Easter Eggs to Deviled Eggs


Photo credit: Rebecca Penovich


This Easter was a bit divergent for us.  Joe’s spring break was very short (making up snow days) and we didn’t go to see my family in Florida.  Even though we were home, we didn’t host the neighborhood Easter egg hunt and picnic lunch (which we have done in years past).

We did do something new, though.  We went to the circus!


A shower of confetti at the Ringling Brothers, Barnum & Bailey Circus show.
Photo: John Penovich


I still remember the first time my dad took me to the ‘big’ circus in St. Paul at the convention center.  The thrill of it all:  the crowd, the tightrope walkers, the clowns, the smell of popcorn and elephant poop!

Oh maybe not that.

The circus in 2014 was an exciting and updated show with live pop music, dancers, basketball-playing unicyclers, and death-defying daredevils flying through the air but the spectacle was tempered by our feelings for the elephants and the tigers knowing what we know as responsible adults and citizens of the planet.

Plus, the Ringling Brothers shot John’s wallet out of a cannon.


This is not a photo of what John’s wallet would look like if it exploded.  But close.
Photo credit: Rebecca Penovich


After the circus outing, we received an impromptu invitation from our next-door neighbors to join them for dinner and we ambled on over.
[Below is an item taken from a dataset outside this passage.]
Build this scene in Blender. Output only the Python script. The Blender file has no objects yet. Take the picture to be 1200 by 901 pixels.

Now that Joe is almost 12 and has grown out of ‘baby-ish’ egg hunts and decorating eggs, I was missing some of the Easter traditions.  Much to my delight our host and hostess (who are both fine artists) broke out the dye, crayons, brushes, wax, and hard-boiled eggs and we went to town at their dining room table while drinking Pimm’s Cups and wine.
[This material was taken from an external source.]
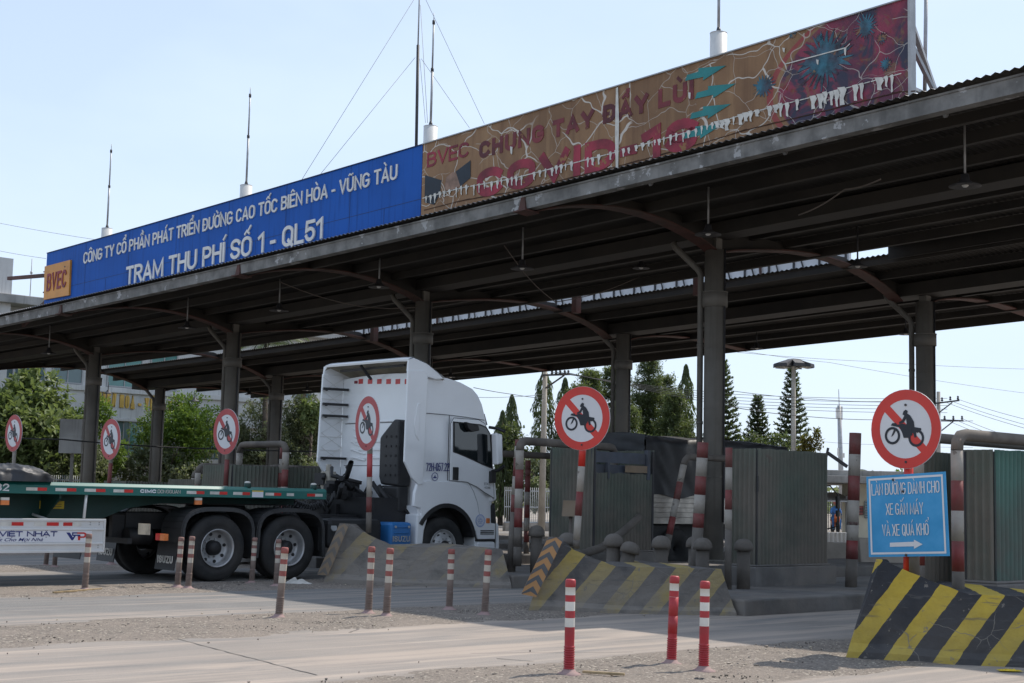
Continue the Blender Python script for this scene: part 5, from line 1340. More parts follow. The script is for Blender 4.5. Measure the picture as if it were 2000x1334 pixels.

John's rendition of the Mona Lisa on his Easter egg.

John’s rendition of the Mona Lisa on his Easter egg.



Photo: Rebecca Penovich


Quite fun even without children!

Some things never go out of style (like the circus and Easter eggs), so here is a classic deviled egg recipe for you (with a spicy twist).



  • 1 dozen large eggs (hard boiled and peeled)
  • 1/2 cup mayonnaise (Hellman’s  preferred)
  • 2 teaspoons Dijon mustard
  • 1/4 teaspoon sriracha sauce
  • 1/4 teaspoon bottled horseradish
  • 1/4 teaspoon of kosher salt (to your taste)
  • Couple of grinds of fresh black pepper (optional)
  • Sweet paprika and/or small capers for garnish


This is the Ina Garten (Barefoot Contessa) method:

  • In a medium saucepan, cover the eggs with cold water and bring to a rolling boil. Cover, remove from the heat and let stand for exactly 12 minutes. (NOTE:  Set a timer!  If you use less than the dozen eggs and thus, a smaller pan you will need to adjust the time accordingly.)
  • Immediately drain the warm water and  cover the eggs in the pan with cold water. Let stand until the eggs are cool.
  • Drain and peel the eggs; pat dry. Cut the eggs in half lengthwise.
  • Scoop out the yolks and transfer to a bowl.  Smash the yolks with a fork.
  • Add the mayonnaise, Dijon mustard, sriracha, horseradish and blend together until smooth.  Season with salt and pepper.
  • Using a pastry bag fitted with a star tip or a teaspoon, fill the egg whites with the yolk mixture.  (NOTE:  In lieu of a pastry bag I use a plastic sandwich bag and cut a small slit in one corner.)
  • Arrange the eggs on a platter, sprinkle with paprika and place a small caper on each egg half.


Classic deviled eggs (with a kick of horseradish and sriracha.)

Classic deviled eggs (with a kick of horseradish and sriracha)
Plate by Wedgwood, a reproduction of a Queensware service designed by Josiah Wedgwood in 1770.